Según sus teorías esotéricas, si las cosas le habían salido mal a Jesús al finalizar la última cena fue… ¡porque aquella noche hubo trece a la mesa!

¡Pobre mujer! Pero, por lo demás, ya en 1969 la revista Time había hecho esta constatación: “Los occidentales se están convirtiendo en los las gentes más supersticiosas de la tierra”. Y, comentando estas palabras, escribió así Jacques Duquesne, el famoso periodista francés: “Las antiguas supersticiones: miedo de sentarse trece a la mesa, colores considerados propicios o nocivos, etcétera, son todavía actuales. Los realizadores de La cámara indiscreta, una emisión televisada que registra las reacciones del hombre de la calle con relación a un incidente provocado de modo artificial, han hecho, poco ha, una experiencia curiosa. Habían apartado en una acera a un comediante que, simulando ser empleado en un instituto de sondeo, preguntaba a los transeúntes si eran supersticiosos. De diez veces, la respuesta era francamente negativa. Ahora bien, a unos pocos metros de allí había sido arrimada una escalera contra una fachada: los mismos transeúntes que acababan de proclamar su menosprecio por toda superstición procuraban, prudentemente, no pasar por debajo de la escalera”.

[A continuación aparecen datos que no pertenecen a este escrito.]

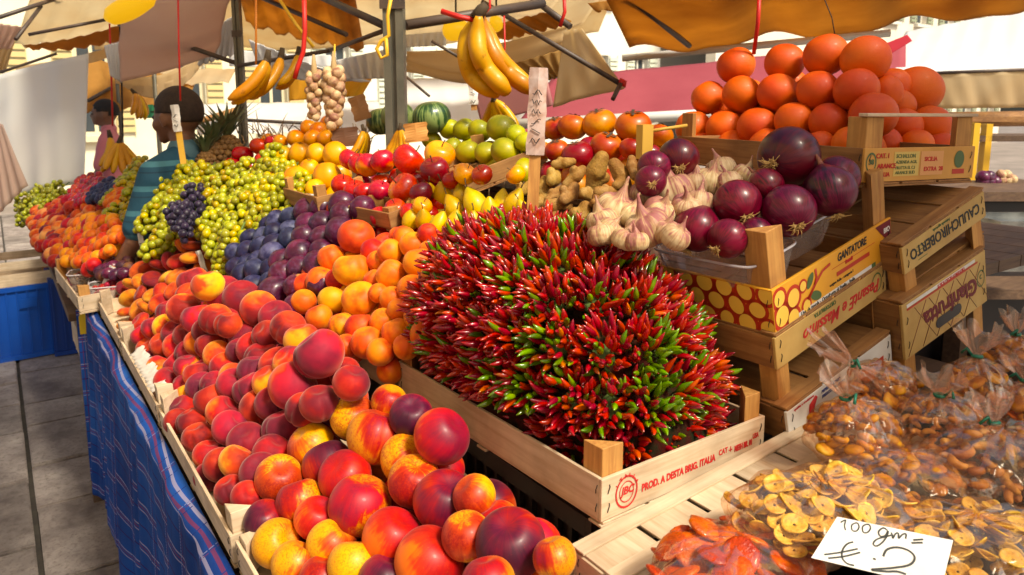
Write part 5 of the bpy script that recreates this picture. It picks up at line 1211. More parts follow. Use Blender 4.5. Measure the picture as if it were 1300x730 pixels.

Cuando Dios desaparece, en efecto, el hombre se llena de miedos y el mundo de brujos. Georges Bernanos (1888-1948) lo dijo de manera lapidaria: “Un sacerdote menos, mil pitonisas más”.

Pero mejor aún que Bernanos lo dijo Gilbert K. Chesterton (1874-1936), mi querido y admirado Chesterton: “Desde que los hombres han dejado de creer en Dios, no es que no crean en nada. Es que ahora creen en todo”.

Y, para muestra, mi amiga, que de seguro ha de estar leyendo este artículo con una sonrisa en el rostro. Una sonrisa amarga, ya se entiende.